Whilst the 2023 Christmas shutdown period is still months away, it is important for businesses to start to prepare for changes that will impact the way employee’s take leave over this period. Find out what you need to know here

The annual shutdown during the Christmas and New Year holiday period is industry practice for the residential building industry, but this year employers must prepare for some changes in practice. If you have employees covered by a modern award, there are new rules and requirements that must be followed when preparing for the shutdown period. 

What has changed? 

Previously, employers were able to direct employees to take unpaid leave during the annual shutdown period where an employee did not have sufficient annual leave for the period. 

From 1 May 2023, amendments to modern awards will mean that employers must only direct employees to take paid annual leave (where available).  

If an employee does not have sufficient annual leave to cover the shutdown, the employee may elect to take leave without pay or annual leave in advance. 

What do businesses need to do now?

It is important for businesses to start preparing for the annual shutdown period by:

1. Reviewing employee leave balances

Businesses should monitor and manage employees annual leave during the year to determine which, if any, employees will not have sufficient leave to cover the shutdown period.

2. Establishing or updating annual leave workplace policies

Does your business have a policy which deals with:

The annual shutdown period:

  • The taking of annual leave throughout the year;
  • Employee’s taking annual leave in advance; and
  • An employer’s right to refuse annual leave requests if the employee will not have sufficient leave to cover the shutdown period.

If you don’t, now is the time to get these workplace policies in place.
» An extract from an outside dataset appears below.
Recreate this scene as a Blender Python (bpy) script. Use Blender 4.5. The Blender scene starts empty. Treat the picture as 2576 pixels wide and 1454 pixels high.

HIA’s HR Docs can assist you with workplace policies.

3. Managing annual leave requests

The Fair Work Act provides employers with the right to refuse annual leave requests, provided the refusal is not unreasonable. Businesses may need to consider refusing annual leave requests if the taking of annual leave will result in employee’s not having sufficient leave to cover a shutdown period.

As the shutdown period is an established feature of the building industry, it is unlikely to be considered unreasonable for an employer to refuse annual leave requests during the year, unless there are strong reasons to support the employees leave request. When receiving and responding to annual leave requests, it is best practice to document the request and response also.

4. Utilising other leave arrangements

If your employee doesn’t have sufficient annual leave, there are other leave entitlements the employee may choose to cover the shutdown period (at their own election), including:

  • Accrued days off;
  • time off in lieu of overtime; or
  • annual leave in advance.

On termination employers are permitted to deduct any money due to the employer that is equal to the amount paid to the employee for leave in advance that has not yet been accrued.